Chief Markets Economist John Higgins said the firm now sees gold dropping to $3,500 per ounce by the end of 2026, from just below $4,000 currently.
“We doubt the recent pull-back in the price of gold will be unwound,” he wrote, adding that the price has already fallen around 8% since peaking earlier this month.
Higgins said the Capital Economics’ new forecast “isn’t consistent with a collapse in the price of gold,” noting that even at $3,500, the real price would still be about 28% higher than its 1980 peak.
Still, he cautioned that the metal’s valuation had reached levels that were “very difficult to justify in real terms – to circa 60% above its prior peak in 1980.”
Some of the forces behind gold’s rally—central bank diversification away from the dollar, demand from China amid a weak property sector, and ETF inflows—should continue to lend some support.
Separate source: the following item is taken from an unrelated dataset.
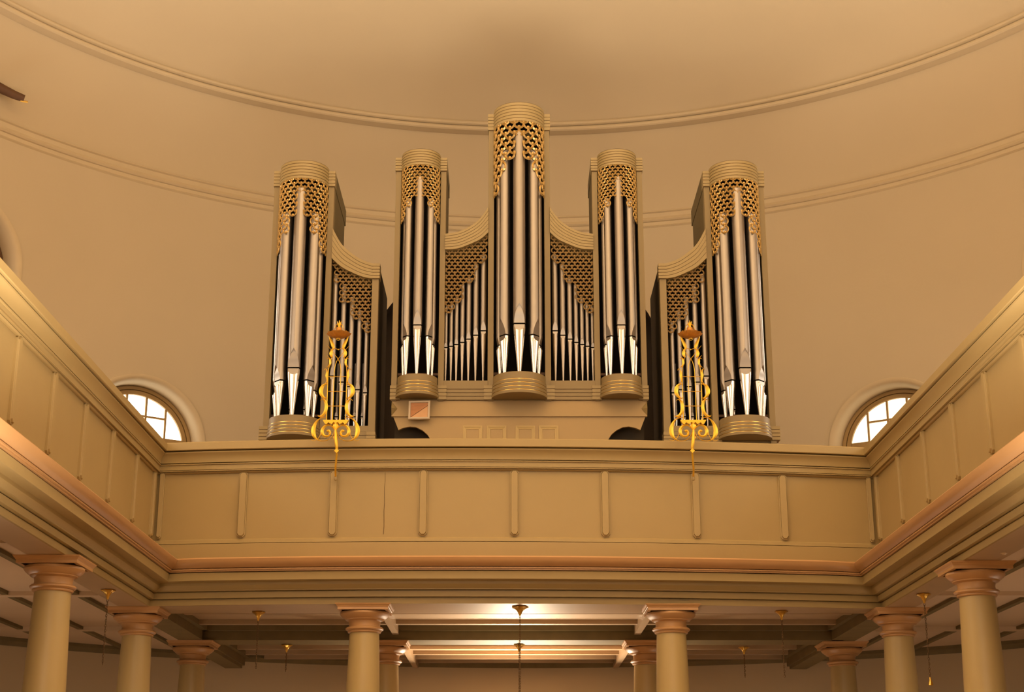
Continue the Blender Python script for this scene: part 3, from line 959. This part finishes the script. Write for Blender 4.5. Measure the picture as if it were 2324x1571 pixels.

But Higgins said these are unlikely to sustain prices at recent highs.
Gold already accounts for more than 20% of total global reserves, and the firm does not expect those shares to return to the record levels seen in 1980.
Meanwhile, a rebound in China’s stock market may reduce local appetite for the metal, while fund managers could slow their gold allocations if performance weakens. Higgins also rejected the view that gold’s surge reflected fears of dollar debasement or concerns about U.S. debt quality.
“The ‘debasement’ theory looks like a misdiagnosis,” he wrote, pointing out that the dollar was stable and Treasuries rallied while gold prices soared.
Instead, he said, the rally appears to have been driven by speculative enthusiasm that “may be turning into a mini-bust.”